_Stated task_
Each line of the material below that holds the word "from" needs to be copied.
/---
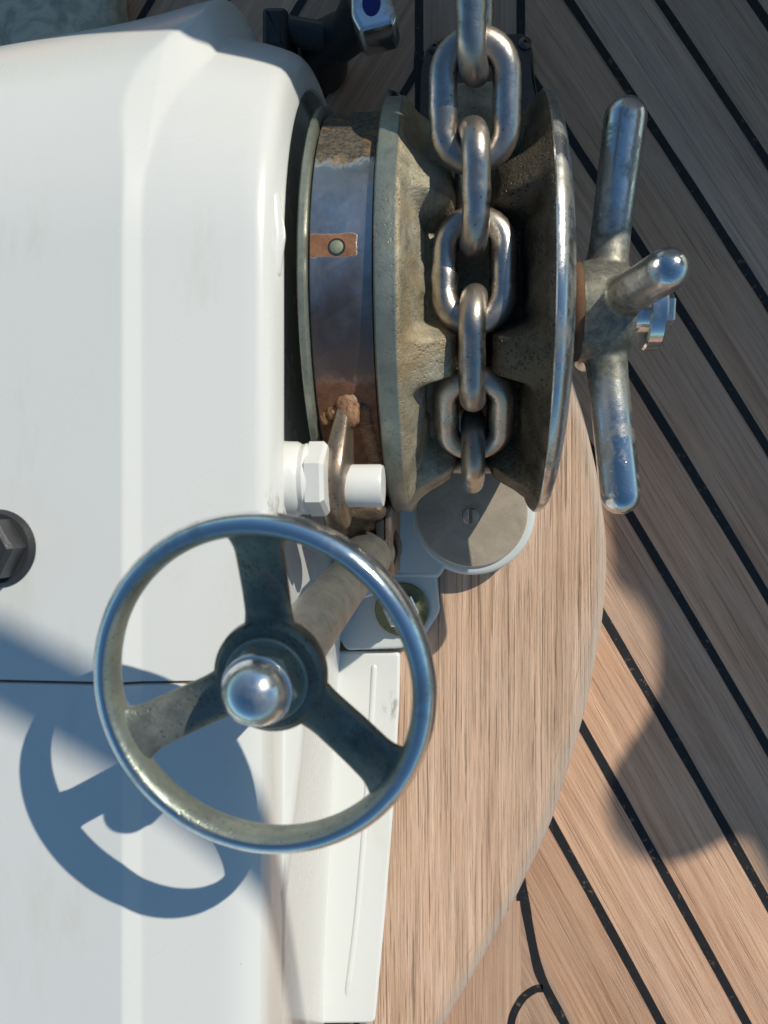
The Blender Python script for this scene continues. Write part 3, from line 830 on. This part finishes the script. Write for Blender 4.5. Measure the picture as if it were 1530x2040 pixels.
# -------- brake band
BB = None
def build_band():
    global BB
    bm = bmesh.new(); n = 260; x0, x1 = GX-65.0, GX-40.4; st = []
    rows = []; tvals = []
    a0, a1 = R(-118), R(112)                        # angle from +z towards -y(aft) positive
    for i in range(n+1):
        a = a0+(a1-a0)*i/n; row = []
        for (x, r) in [(x0, 91.2)]+[(x0+(x1-x0)*k/14, 94.2) for k in range(15)]+[(x1, 91.2)]:
            rr = r + 0.15*mnoise.noise(Vector((x*0.1, a*3, 0)))
            row.append(Vector((x, SY-rr*math.sin(a), SZ+rr*math.cos(a))))
            # stain mask
            f = (x-x0)/(x1-x0)
            pyv = 1020-(SY-rr*math.sin(a))*F/(H-(SZ+rr*math.cos(a)))
            def box(v, lo, hi, s): return max(0, min(1, (v-lo)/s))*max(0, min(1, (hi-v)/s))
            wob = 8*mnoise.noise(Vector((f*4, pyv*0.02, 1)))
            rust = 0.95*box(pyv, 455, 510, 7)*box(f, -0.3, 0.80, 0.05)
            rust = max(rust, max(0, min(0.95, (pyv+wob-715)/90)))
            dirt = 0.80*box(pyv+wob*1.3, 150, 352, 70)+0.1
            hz = 0.30 + max(0, min(1, (pyv-520+6*wob)/150))*0.62
            st.append((rust, dirt, hz, 1))
        rows.append(row)
    grid(bm, rows); bmesh.ops.recalc_face_normals(bm, faces=bm.faces)
    o = link('brake_band', bm, M['band'], WL, 35); set_color_attr(o, 'stain', st); BB = o
    # folded guard edge at the front right of the band
    bm = bmesh.new(); rows = []
    for i in range(40):
        a = R(-78)+R(44)*i/39; row = []
        for r, x in ((94.6, x1-4), (94.9, x1+0.6), (101.5, x1+1.2), (101.8, x1+11), (92, x1+22), (91.5, x1+22), (101.2, x1+10.6), (100.9, x1+1.8), (94.2, x1+1.6)):
            row.append(Vector((x, SY-r*math.sin(a), SZ+r*math.cos(a))))
        rows.append(row)
    grid(bm, rows); bmesh.ops.recalc_face_normals(bm, faces=bm.faces)
    # rivet hole with green plug
    bm2 = bmesh.new(); a = math.atan2(1, 1)
    def on_band(pyt, f, lift=0.0):
        best = None
        for i in range(2400):
            an = R(-60)+R(150)*i/2400; rr = 94.2+lift
            y = SY-rr*math.sin(an); z = SZ+rr*math.cos(an); v = 1020-y*F/(H-z)
            if best is None or abs(v-pyt) < best[0]: best = (abs(v-pyt), an, y, z)
        _, an, y, z = best
        return Vector((x0+(x1-x0)*f, y, z)), Vector((0, -math.sin(an), math.cos(an)))
    bm.free()
    p, nrm = on_band(486, 0.43)
    lathe(bm2, [(2.7, 0.03), (2.7, 0.12), (2.3, 0.35), (1.2, 0.6), (0, 0.65)], p, nrm, 28)
    link('band_rivet', bm2, mat_plain('verdigris', (0.24, 0.27, 0.20), 0.6, 0.3, 400, 0.3, 0.5), o)
    bm = bmesh.new(); lathe(bm, [(2.7, 0.05), (3.5, 0.08), (3.6, -0.1)], p, nrm, 28); link('rivet_hole', bm, M['black'], o)
    # weld lump, weld bead, lever and pin
    bm = bmesh.new()
    p1, n1 = on_band(800, 0.52); 
    def lump(bm, c, rx, ry, rz, seed, amp=0.16):
        r = bmesh.ops.create_icosphere(bm, subdivisions=4, radius=1.0)
        for v in r['verts']:
            d = 1+amp*mnoise.fractal(v.co*2.2+Vector((seed, 0, 0)), 1, 2, 3)
            v.co = c+Vector((v.co.x*rx*d, v.co.y*ry*d, v.co.z*rz*d))
    lump(bm, p1+n1*0.3, 5.2, 5.4, 2.4, 3, 0.15); lump(bm, p1+n1*0.9+Vector((1.2, -4.5, 0)), 3.8, 5.4, 2.6, 21, 0.14)
    p2, n2 = on_band(828, 0.12); lump(bm, p2+n2*0.2, 3.0, 3.4, 1.5, 9, 0.18)
    p2, n2 = on_band(818, 0.28); lump(bm, p2+n2*0.6, 3.6, 3.2, 1.7, 12, 0.18)
    for k in range(15):
        q, nn = on_band(812+k*7.6, 0.74+0.010*k); lump(bm, q-nn*0.3+Vector((0.4*math.sin(k*2.1), 0, 0)), 3.3, 2.2, 2.3, k*3.3, 0.10)
    link('weld_bead', bm, mat_cast('rusty_weld', (0.42, 0.24, 0.13), (0.22, 0.10, 0.05), 0.68, 0.25, 0.5, (0.48, 0.38, 0.27), 0.7), o, 60)
    # lever: ear plate standing in the y-z plane, leaning a little to the left
    prof = [(812, 4, 1.0), (850, 7.0, 4), (900, 9, 8), (950, 11.5, 13), (1000, 11.5, 16), (1040, 10.5, 18), (1062, 7.5, 19)]
    bm = bmesh.new(); rows = []
    spine = []
    for (px_, py_, z_) in ((686, 806, 207), (679, 850, 212), (671, 900, 217), (665, 950, 219), (665, 1000, 216), (670, 1035, 210), (676, 1052, 204)):
        spine.append(P(px_, py_, z_))
    sp = smoothline(spine, 6); wd = smoothline([Vector((w_, 0, 0)) for w_ in (3.5, 6.5, 9.5, 12.5, 13.0, 11.5, 8.0)], 6)
    for i, c in enumerate(sp):
        t = (sp[min(i+1, len(sp)-1)]-sp[max(i-1, 0)]).normalized()
        xx = Vector((1, 0, 0)); nn = t.cross(xx).normalized()
        nn = -nn if nn.z < 0 else nn
        wv = wd[i].x; th = 2.8+2.4*min(1, i/15); row = []
        for k in range(20):
            a = 2*PI*k/20; ca, sa = math.cos(a), math.sin(a)
            ex = th*(abs(ca)**0.45)*(1 if ca > 0 else -1); ez = wv*(abs(sa)**0.45)*(1 if sa > 0 else -1)
            row.append(c+Vector((1, 0, 0.0))*ex+nn*(ez-wv*0.9)+Vector((-0.10*ez, 0, 0)))
        rows.append(row)
    V = grid(bm, rows, closed_v=True); bm.faces.new(V[0]); bm.faces.new(V[-1][::-1]); bmesh.ops.recalc_face_normals(bm, faces=bm.faces)
    lv = link('brake_lever', bm, M['bronze'], o, 45)
    bm = bmesh.new(); pc = P(722, 968, 206)
    lathe(bm, [(0, -9), (9, -9), (9.0, 7.5), (8.4, 8.8), (0, 9.0)], pc, (1, 0.0, 0.02), 40)
    link('white_pin', bm, M['plastic'], lv, 40)
    bm = bmesh.new(); lathe(bm, [(5, -9.6), (9.6, -9.6), (9.7, -7.4), (9, -6.8)], pc, (1, 0, 0.02), 40)
    link('stained_collar', bm, M['bronze'], lv, 40)
build_band()

# white hexagonal plug on the housing side
bm = bmesh.new(); hc = P(600, 955, 216)
lathe(bm, [(0, -14), (15.5, -14), (15.2, -6), (14, -4), (14.5, -2), (13, 0)], (-60, hc.y, 218), AX, 40)
hexprism(bm, (-60, hc.y, 218), AX, 15.2, -1, 6.5, 0.15, 1.6)
lathe(bm, [(11, -13), (17, -13), (16, -9.5), (13, -8.6)], (-60, hc.y-1, 217), AX, 40)
link('hex_plug', bm, M['plastic'], HS, 30)

# -------- brake hinge, handwheel
n_cam = Vector((-0.17, -0.15, 1.0)).normalized()
ct, st_ = math.cos(TILT), math.sin(TILT)
NW = Vector((ct*n_cam.x+st_*n_cam.z, n_cam.y, -st_*n_cam.x+ct*n_cam.z)).normalized()
WC = Pd(519, 1367, 219)
def build_wheel():
    hwl = bpy.data.objects.new('handwheel', None); COL.objects.link(hwl); hwl.parent = WL
    a = NW
    # wheel-plane axes: e1 along image up at the wheel
    e1 = Vector((0, 1, 0)); e1 = (e1-a*e1.dot(a)).normalized(); e2 = a.cross(e1)   # e2 = towards -x
    def at(u, v, h): return WC - e2*u + e1*v + a*h          # u to the right, v up
    Ro = 49.5; tr = 3.95; Rc = Ro-tr
    bm = bmesh.new(); N = 180; rows = []
    for i in range(N):
        th = 2*PI*i/N; row = []
        for k in range(28):
            p = 2*PI*k/28; cx_, cz_ = math.cos(p), math.sin(p)
            rr = tr*1.0*cx_; zz = tr*1.3*cz_
            if cx_ < -0.2: rr = -tr*0.2+(-tr*0.5)*((-cx_-0.2)/0.8)       # flattened inside
            rad = Rc+rr + 0.08*mnoise.noise(Vector((th*8, p*2, 0)))
            row.append(at(rad*math.cos(th), rad*math.sin(th), zz))
        rows.append(row)
    grid(bm, rows, closed_u=True, closed_v=True)
    bm.verts.index_update()
    for f in bm.faces:
        k = min(v.index % 28 for v in f.verts); ks = [v.index % 28 for v in f.verts]
        if max(ks)-min(ks) > 5: k = 27
        p = 2*PI*(k+0.5)/28
        f.material_index = 1 if math.cos(p) < -0.12 else 0
    bmesh.ops.recalc_face_normals(bm, faces=bm.faces)
    link('rim', bm, [M['chrome'], M['cast_green']], hwl, 50)
    # spokes, dished down to the hub
    for deg in (89.5, 203, 325.5):
        bm = bmesh.new(); rows = []; th = R(deg)
        d = Vector((math.cos(th), math.sin(th)))
        for i in range(25):
            t = i/24; r = 8+(Rc-8)*t
            h = -11+10.5*(t**1.6)
            half = 6.7 + 4.2*max(0, (t-0.78)/0.22)**2 + 3.4*max(0, (0.35-t)/0.35)**2 + 0.4*t
            thk = 3.0-0.6*t
            row = []
            for k in range(24):
                p = 2*PI*k/24; c_, s_ = math.cos(p), math.sin(p)
                w_ = half*(abs(c_)**0.7)*(1 if c_ > 0 else -1); z_ = thk*(abs(s_)**0.7)*(1 if s_ > 0 else -1)
                u = d.x*r - d.y*w_; v = d.y*r + d.x*w_
                z_ += 0.12*mnoise.noise(Vector((u*0.3, v*0.3, 0)))
                row.append(at(u, v, h+z_))
            rows.append(row)
        V = grid(bm, rows, closed_v=True); bm.faces.new(V[0]); bm.faces.new(V[-1][::-1])
        bmesh.ops.recalc_face_normals(bm, faces=bm.faces)
        link('spoke', bm, M['cast_dark'], hwl, 50)
    bm = bmesh.new()
    lathe(bm, [(0, -22), (12.5, -22), (14, -19), (16, -14), (17, -10), (16.6, -7.4), (15, -6.2), (0, -6.2)], WC, a, 64)
    hb = link('hub', bm, M['cast_dark'], hwl, 35)
    bm = bmesh.new(); lathe(bm, [(0, -6.3), (12.4, -6.3), (12.4, -4.6), (11.8, -4.2), (0, -4.2)], WC, a, 64)
    hexprism(bm, WC, a, 11.2, -4.3, 2.8, 0.1, 1.3)
    link('hub_nut', bm, M['cast_green'], hwl, 30)
    bm = bmesh.new()
    lathe(bm, [(9.6, 1.8), (10.3, 2.6), (10.3, 3.6), (9.6, 4.2)]+[(9.4*math.cos(R(q)), 4.2+9.2*math.sin(R(q))) for q in range(0, 90, 6)]+[(0, 13.4)], WC, a, 64)
    link('dome_cap', bm, M['chrome'], hwl, 50)
    # threaded shaft from the hub to the hinge
    hinge = Pd(742, 1096, 398)
    top = WC - a*21
    bm = bmesh.new()
    ax = (hinge-top)
    tube(bm, [top+a*4, top+ax*0.15, top+ax*0.5, top+ax*0.80], [10.6, 10.2, 9.9, 9.8], 40)
    tube(bm, [top+ax*0.72, top+ax*0.76, top+ax*0.98, top+ax*1.0], [10.6, 11.8, 12.2, 11.0], 40)
    link('brake_shaft', bm, mat_cast('grey_shaft_steel', (0.34, 0.345, 0.32), (0.20, 0.21, 0.20), 0.42, 0.65, 0.35, (0.36, 0.32, 0.26), 0.4, 0.7), hwl, 50)
    # hinge block, dark collar and side plates
    bm = bmesh.new()
    t = ax.normalized()
    lathe(bm, [(0, -3), (13.2, -3), (14.0, -1), (14.0, 9), (0, 9)], hinge, t, 48)
    hg = link('hinge_collar', bm, M['black'], hwl, 35)
    bm = bmesh.new()
    q = hinge
    poly = rnd([(-33, 96), (-33, 140), (-27, 151), (3, 154), (8, 140), (8, 95)], 4)
    prism(bm, poly, -37.6, -34.2, 1.2, 3, 'x')
    link('side_plate', bm, M['bronze'], hg, 35)
    bm = bmesh.new(); prism(bm, [(a_-0.6, b_+1.0) for a_, b_ in poly], -41.4, -37.7, 0.5, 2, 'x'); link('rubber_gasket', bm, M['black'], hg, 35)
    bm = bmesh.new()
    tube(bm, [Vector((-62, q.y+20, q.z+30)), Vector((-40, q.y+20, q.z+30))], 4.6, 24)
    tube(bm, [Vector((-60, q.y+16, q.z+8)), Vector((-44, q.y+16, q.z+8))], 9, 24)
    link('band_end_roll', bm, mat_cast('dark_brown_steel', (0.22, 0.15, 0.10), (0.10, 0.07, 0.05), 0.5, 0.5, 0.3), hg, 50)
build_wheel()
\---
_Full answer_
The Blender Python script for this scene continues. Write part 3, from line 830 on. This part finishes the script. Write for Blender 4.5. Measure the picture as if it were 1530x2040 pixels.
    a0, a1 = R(-118), R(112)                        # angle from +z towards -y(aft) positive
    # threaded shaft from the hub to the hinge